Should Ronald McDonald be forced to retire?

Healthy-eating activists say the 48-year-old "spokesclown" hooks kids on junk food, and are calling on Ronald to hang up his floppy shoes

Luring kids into obesity: Is Ronald McDonald the Joe Camel of fast-food?
(Image credit: CC BY: Paul J Everett)

More than 600 doctors and health professionals have sent a message to McDonald's in full-page newspaper ads: It's time to dump Ronald McDonald, the fast food chain's mascot for 48 years. The anti-Ronald campaign is part of a push to get McDonald's to stop marketing its high-calorie food to kids. McDonald's CEO Jim Skinner is fighting back: Ronald "is an ambassador for good," and he "isn't going anywhere." Customers irked by the ads, says Skinner, have actually flooded his office with votes of support for the clown. Is Ronald's job safe?

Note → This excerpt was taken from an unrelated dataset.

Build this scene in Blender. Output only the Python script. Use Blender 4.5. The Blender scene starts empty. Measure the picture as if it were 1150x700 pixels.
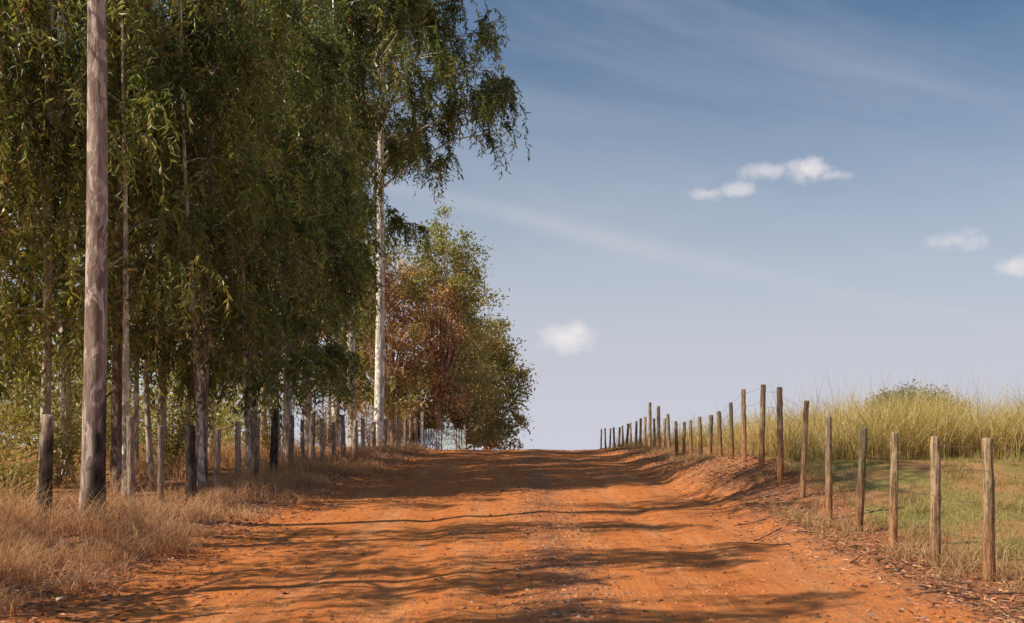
import bpy, math, random
import numpy as np
rng = np.random.default_rng(11)
random.seed(5)
scene = bpy.context.scene

# ------------------------------------------------------------------ helpers
def h2(ix, iy, s):
    return np.mod(np.sin(ix*127.1+iy*311.7+s*74.7)*43758.5453, 1.0)
def vnoise(x, y, s=0):
    x = np.asarray(x, float); y = np.asarray(y, float)
    ix = np.floor(x); iy = np.floor(y); fx = x-ix; fy = y-iy
    fx = fx*fx*(3-2*fx); fy = fy*fy*(3-2*fy)
    a = h2(ix, iy, s); b = h2(ix+1, iy, s); c = h2(ix, iy+1, s); d = h2(ix+1, iy+1, s)
    return (a+(b-a)*fx)*(1-fy)+(c+(d-c)*fx)*fy
def fbm(x, y, s=0, o=4):
    v = 0; a = .5
    for i in range(o):
        v = v+a*(vnoise(x*2**i+i*13.7, y*2**i+i*7.3, s+i)-.5); a *= .5
    return v
def sstep(a, b, x):
    t = np.clip((np.asarray(x, float)-a)/(b-a), 0, 1); return t*t*(3-2*t)

def road_z(y):
    y = np.asarray(y, float)
    q = np.clip(y-37, 0, 15)
    return -.002*q*q-np.clip(y-52, 0, None)*.06
def right_z(y):
    z = np.interp(y, [-3000, 12.5, 15.4, 16.9, 18.3, 20, 22, 25, 30, 37, 45, 61, 3061],
                  [0, 0, .07, .26, .46, .62, .62, .50, .36, .25, .0, -.62, -180])
    return z
def ground(x, y):
    x = np.asarray(x, float); y = np.asarray(y, float)
    b = road_z(y); xw = x+.5*fbm(x*.4, y*.35, 77)
    wr = sstep(2.7, 4.6, xw); wl = sstep(-3.5, -5.0, x)
    z = b+(right_z(y)-b)*wr+.14*wl
    off = np.clip(wr+wl, 0, 1)
    z = z+off*(.16*fbm(x*.5, y*.5, 3)+.05*fbm(x*3, y*3, 5))
    wob = .25*np.sin(y*.13+1)+.3*fbm(y*.2, y*0, 14)
    ruts = -.035*np.exp(-((x+1.35-wob)/.22)**2)-.03*np.exp(-((x-1.75-wob)/.25)**2)+.025*np.exp(-((x-.2-wob)/.35)**2)+.02*np.exp(-((x+.8-wob)/.15)**2)
    z = z+(1-off)*(ruts+.05*fbm(x*.7, y*.35, 8)+.022*fbm(x*4.0, y*.6, 9, 2)+.012*fbm(x*6, y*4, 19, 2))
    z = z+.05*np.exp(-((x-3.3)/.3)**2)*(.4+vnoise(x*2, y*1.3, 21))*sstep(48, 40, y)
    z = z+.06*np.exp(-((x+3.75)/.3)**2)*(.3+vnoise(x*2, y*1.3, 22))*sstep(48, 40, y)
    return z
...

Ronald is the Joe Camel of fast food: McDonald's paints the attack on its "burger-pushing mascot" as an assault on freedom, says David Freeman at CBS News. But the campaign sure looks like a genuine effort to help kids. Childhood obesity has more than tripled during Ronald's tenure, and one in three kids is now fat or obese. And a 2010 study found that "branding food products with cartoon characters clearly influences young children's taste preferences, easily luring them to eat junk food."